At Jefferson, where the percentage of students on free lunch has dropped from 69 percent to 45 percent, Witzenburg sees more friendships between Hmong and white students now that there is a greater ethnic balance. ``They are doing a lot more together by necessity,'' he says.

There have been positive changes at State Road School also, says principal Jerry Novak. The number of children on free lunch increased from 4 percent to 21 percent in one year and is now 15 percent. ``It makes our classrooms much richer,'' he says. ``The kids see what the other side is like.''

But the balance between schools has not been achieved across the board. ``The children at Hamilton School have not benefited,'' Thurston says. The density of poverty surrounding the school makes it difficult to ``gerrymander the boundary'' and provide a mix of incomes, he says.

When the boundaries were redrawn, the district created an ``island'' for Jefferson, drawing more affluent students from the south end of town. No island was created for Hamilton, and in this highly transient area most of the newly enrolled students are poor. As a result, the percentage of students receiving free lunches actually increased at Hamilton.

Some parents have protested and are demanding that something be done about the imbalance at their school.

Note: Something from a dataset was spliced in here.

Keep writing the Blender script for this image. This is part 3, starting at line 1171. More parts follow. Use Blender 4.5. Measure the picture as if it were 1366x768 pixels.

``It affects my children if there are a lot of kids coming to school with a lot of baggage,'' says Jim Trowbridge, who has three children at Hamilton. ``Philosophically, I'm in support of the socioeconomic balance. But Hamilton has been left out.''

Swantz and the school board, who once came under fire for proposing socioeconomic balance, are now spending their time reassuring parents that the plan will be fine-tuned so that no school is left out.

Meanwhile, Swantz has received calls from superintendents across the United States who are interested in the concept. So far, nearby Wausau, Wis., is the only city experimenting with the idea.

``I think we may have dropped a pebble in the water,'' Swantz says.